Ich wollte Dir eigentlich nach Deinem Briefe neulich gleich wieder schreiben, um Dir vor Allem zu sagen, wie herzlich mich die Aussicht freut, Dich im Frühjahr bei uns zu sehen. Kommt diese meine Versicherung auch etwas spät, so wirst Du sie doch glauben.
Ich denke, daß wir den ganzen Juni hier sind. Unsere Abreise haben wir einstweilen auf den 14. April gesetzt, u. zwar gehen wir über Basel |2| fürerst nach Turin, um Marmorito zu besuchen, dann an die Riviera, Anfang Mai nach Florenz. Ueber München kommen wir wohl nicht, denn es wäre ein großer Umweg, da ich doch nur 5 Wochen Zeit habe, muß ich den möglichst directen Weg zurücknehmen. Einstweilen kann ich noch nicht sagen, daß ich mich freue, im Gegentheil, die Furcht vor der Reise überwiegt jetzt noch die Freude. Wie wird man doch unelastisch im Alter!

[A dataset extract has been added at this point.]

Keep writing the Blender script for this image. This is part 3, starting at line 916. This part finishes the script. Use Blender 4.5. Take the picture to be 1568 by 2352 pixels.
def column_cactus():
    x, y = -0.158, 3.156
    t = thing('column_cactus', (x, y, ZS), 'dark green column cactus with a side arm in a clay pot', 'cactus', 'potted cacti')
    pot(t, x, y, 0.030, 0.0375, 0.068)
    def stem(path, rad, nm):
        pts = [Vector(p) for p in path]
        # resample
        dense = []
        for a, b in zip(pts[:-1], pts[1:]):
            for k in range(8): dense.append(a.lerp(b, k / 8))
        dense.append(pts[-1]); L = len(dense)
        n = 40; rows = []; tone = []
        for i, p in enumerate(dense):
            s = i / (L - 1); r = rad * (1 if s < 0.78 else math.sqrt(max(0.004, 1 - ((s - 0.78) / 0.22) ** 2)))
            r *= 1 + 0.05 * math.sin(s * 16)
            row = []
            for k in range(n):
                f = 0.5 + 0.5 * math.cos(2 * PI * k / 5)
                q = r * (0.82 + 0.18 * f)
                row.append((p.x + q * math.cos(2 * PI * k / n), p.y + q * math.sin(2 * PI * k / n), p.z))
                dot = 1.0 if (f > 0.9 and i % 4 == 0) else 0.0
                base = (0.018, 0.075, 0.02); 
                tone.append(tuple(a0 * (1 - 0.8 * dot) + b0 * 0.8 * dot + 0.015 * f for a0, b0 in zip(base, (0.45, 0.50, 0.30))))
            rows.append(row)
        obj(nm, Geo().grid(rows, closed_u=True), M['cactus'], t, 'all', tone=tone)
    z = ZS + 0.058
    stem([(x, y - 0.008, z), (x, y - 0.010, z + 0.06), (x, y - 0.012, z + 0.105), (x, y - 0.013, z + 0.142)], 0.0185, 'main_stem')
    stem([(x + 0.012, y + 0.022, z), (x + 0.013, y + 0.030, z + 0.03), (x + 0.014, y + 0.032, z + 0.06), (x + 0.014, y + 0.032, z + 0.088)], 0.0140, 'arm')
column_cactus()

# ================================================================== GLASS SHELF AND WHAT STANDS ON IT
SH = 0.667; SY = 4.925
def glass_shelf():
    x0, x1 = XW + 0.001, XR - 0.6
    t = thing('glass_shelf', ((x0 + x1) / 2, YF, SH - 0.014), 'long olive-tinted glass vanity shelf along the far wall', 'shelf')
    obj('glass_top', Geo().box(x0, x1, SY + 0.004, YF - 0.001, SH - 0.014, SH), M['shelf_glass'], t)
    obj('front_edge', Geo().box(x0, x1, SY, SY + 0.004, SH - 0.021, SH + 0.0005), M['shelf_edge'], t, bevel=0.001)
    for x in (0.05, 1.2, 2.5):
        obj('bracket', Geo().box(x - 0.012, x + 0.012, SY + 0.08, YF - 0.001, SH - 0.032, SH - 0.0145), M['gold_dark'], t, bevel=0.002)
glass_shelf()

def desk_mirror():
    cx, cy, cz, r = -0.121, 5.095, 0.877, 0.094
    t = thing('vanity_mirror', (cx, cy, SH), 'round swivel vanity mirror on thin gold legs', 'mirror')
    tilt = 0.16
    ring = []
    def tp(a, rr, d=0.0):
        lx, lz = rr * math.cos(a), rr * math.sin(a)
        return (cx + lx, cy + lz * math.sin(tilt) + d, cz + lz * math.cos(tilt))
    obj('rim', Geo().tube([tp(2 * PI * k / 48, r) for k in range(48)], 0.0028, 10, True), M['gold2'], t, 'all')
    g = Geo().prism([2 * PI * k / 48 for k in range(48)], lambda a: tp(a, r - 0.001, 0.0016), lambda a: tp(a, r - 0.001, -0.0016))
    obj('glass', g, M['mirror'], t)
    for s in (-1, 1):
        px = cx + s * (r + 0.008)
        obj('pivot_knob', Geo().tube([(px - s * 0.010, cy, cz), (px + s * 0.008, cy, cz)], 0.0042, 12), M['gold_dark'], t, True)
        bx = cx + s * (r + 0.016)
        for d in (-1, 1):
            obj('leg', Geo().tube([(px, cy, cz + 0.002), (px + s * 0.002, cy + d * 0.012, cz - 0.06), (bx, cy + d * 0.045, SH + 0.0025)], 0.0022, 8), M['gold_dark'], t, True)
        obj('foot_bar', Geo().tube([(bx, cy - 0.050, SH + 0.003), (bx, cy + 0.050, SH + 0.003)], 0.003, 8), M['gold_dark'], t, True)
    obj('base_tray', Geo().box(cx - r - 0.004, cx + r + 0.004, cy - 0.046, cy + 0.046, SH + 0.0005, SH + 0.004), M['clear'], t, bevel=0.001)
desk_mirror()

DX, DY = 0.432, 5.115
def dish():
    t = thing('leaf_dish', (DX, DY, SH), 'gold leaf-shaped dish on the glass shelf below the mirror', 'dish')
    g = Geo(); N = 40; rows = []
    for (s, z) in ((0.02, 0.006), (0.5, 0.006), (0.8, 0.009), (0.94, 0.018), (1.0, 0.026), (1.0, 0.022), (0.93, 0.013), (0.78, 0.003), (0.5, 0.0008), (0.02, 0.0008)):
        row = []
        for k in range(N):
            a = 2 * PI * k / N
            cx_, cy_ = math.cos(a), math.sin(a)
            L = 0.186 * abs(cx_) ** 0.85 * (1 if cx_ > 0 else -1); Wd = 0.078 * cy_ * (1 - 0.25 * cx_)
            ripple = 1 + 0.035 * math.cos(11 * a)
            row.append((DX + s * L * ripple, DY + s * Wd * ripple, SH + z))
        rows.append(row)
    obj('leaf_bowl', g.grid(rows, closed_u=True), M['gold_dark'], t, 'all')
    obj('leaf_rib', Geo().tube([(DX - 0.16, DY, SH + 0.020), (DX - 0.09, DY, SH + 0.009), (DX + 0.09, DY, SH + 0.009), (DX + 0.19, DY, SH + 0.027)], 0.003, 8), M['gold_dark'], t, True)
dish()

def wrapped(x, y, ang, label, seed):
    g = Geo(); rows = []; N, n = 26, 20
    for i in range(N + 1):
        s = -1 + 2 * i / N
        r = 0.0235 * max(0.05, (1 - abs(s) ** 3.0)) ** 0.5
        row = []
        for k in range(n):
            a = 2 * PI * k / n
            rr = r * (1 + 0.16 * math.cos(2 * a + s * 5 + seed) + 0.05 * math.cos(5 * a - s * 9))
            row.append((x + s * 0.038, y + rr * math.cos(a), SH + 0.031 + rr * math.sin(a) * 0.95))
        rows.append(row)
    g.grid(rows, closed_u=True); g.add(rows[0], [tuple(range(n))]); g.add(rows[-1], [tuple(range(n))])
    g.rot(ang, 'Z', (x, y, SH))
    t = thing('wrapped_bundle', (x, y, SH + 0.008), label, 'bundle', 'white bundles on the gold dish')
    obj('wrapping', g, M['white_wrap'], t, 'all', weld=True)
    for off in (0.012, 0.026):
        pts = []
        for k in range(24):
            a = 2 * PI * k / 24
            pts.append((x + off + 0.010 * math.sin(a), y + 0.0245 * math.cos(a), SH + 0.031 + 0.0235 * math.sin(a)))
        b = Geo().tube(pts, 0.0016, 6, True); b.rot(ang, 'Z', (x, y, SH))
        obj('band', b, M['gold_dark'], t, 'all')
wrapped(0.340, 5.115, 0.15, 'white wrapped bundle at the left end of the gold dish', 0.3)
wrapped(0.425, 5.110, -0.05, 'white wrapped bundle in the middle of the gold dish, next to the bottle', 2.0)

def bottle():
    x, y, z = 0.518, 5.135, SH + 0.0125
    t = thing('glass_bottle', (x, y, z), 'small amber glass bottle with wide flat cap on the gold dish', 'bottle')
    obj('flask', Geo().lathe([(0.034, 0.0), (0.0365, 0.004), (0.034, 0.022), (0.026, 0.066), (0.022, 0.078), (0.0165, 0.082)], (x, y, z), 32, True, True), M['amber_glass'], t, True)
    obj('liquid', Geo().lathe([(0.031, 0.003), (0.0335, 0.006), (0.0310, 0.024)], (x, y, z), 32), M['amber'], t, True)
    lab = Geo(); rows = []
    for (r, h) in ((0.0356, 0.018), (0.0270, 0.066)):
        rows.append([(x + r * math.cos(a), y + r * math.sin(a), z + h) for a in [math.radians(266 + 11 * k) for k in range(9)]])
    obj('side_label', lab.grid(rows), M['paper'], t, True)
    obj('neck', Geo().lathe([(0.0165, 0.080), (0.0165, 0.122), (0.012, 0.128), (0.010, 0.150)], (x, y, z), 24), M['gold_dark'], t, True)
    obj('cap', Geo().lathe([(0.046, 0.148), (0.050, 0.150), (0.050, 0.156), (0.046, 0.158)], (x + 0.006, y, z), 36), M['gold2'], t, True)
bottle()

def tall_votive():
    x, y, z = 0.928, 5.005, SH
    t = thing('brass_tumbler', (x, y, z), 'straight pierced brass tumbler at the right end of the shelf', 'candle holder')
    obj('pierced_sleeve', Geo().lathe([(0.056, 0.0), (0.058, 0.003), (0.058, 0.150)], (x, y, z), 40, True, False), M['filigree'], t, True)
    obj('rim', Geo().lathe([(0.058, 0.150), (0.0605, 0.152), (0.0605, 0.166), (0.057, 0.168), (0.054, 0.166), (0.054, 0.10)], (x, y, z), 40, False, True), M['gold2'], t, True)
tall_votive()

Nun, diesmal wa-|3|ren Deine Nachrichten doch etwas erfreulicher u. Deine Erkältung wird jetzt auch bei der warmen Witterung weichen. Etwas erschreckt bin ich aber über Deine projectirte Reise mit Elise; ist das nicht ein gewagtes Unternehmen? Natürlich gehst Du doch nicht allein mit ihr. Daß Elise Hövemeier wieder kommt, finde ich eine große Erleichterung für Euch, freilich für sie selbst schwer.
Bei Sommerhoffs geht Alles gut, aber sie leben wie immer, wie die Einsiedler – Elise kann noch gar nicht über |4| ihre Traurigkeit hinweg.
Mit Eugenie machen wir jetzt recht schwere Zeit durch; dies führte aber brieflich zu weit – hätte ich jetzt eine Freundin wie Dich, der ich mein Herz ausschütten könnte, das wäre ein Segen für mich. Marie u. ich haben seit 2 Monaten durch die Fillu so viel gelitten, wie Mancher sein ganzes Lebelang nicht. Hätte ich nicht die Schüler, so wäre ich fortgegangen. Was Einem die Menschen bringen können ist doch viel schwerer zu ertragen, als was der Himmel schickt. Mündlich erzähle ich Dir später das Weitere.
So leb denn wohl, theuerste Mila, wenn Du mir schreibst, thue es nur hierher. Du weißt ja, Briefe verlange ich nicht.
In treuer Umarmung
Deine
alte
Clara.

  Absender: Schumann, Clara, geb Wieck, Clara (3179)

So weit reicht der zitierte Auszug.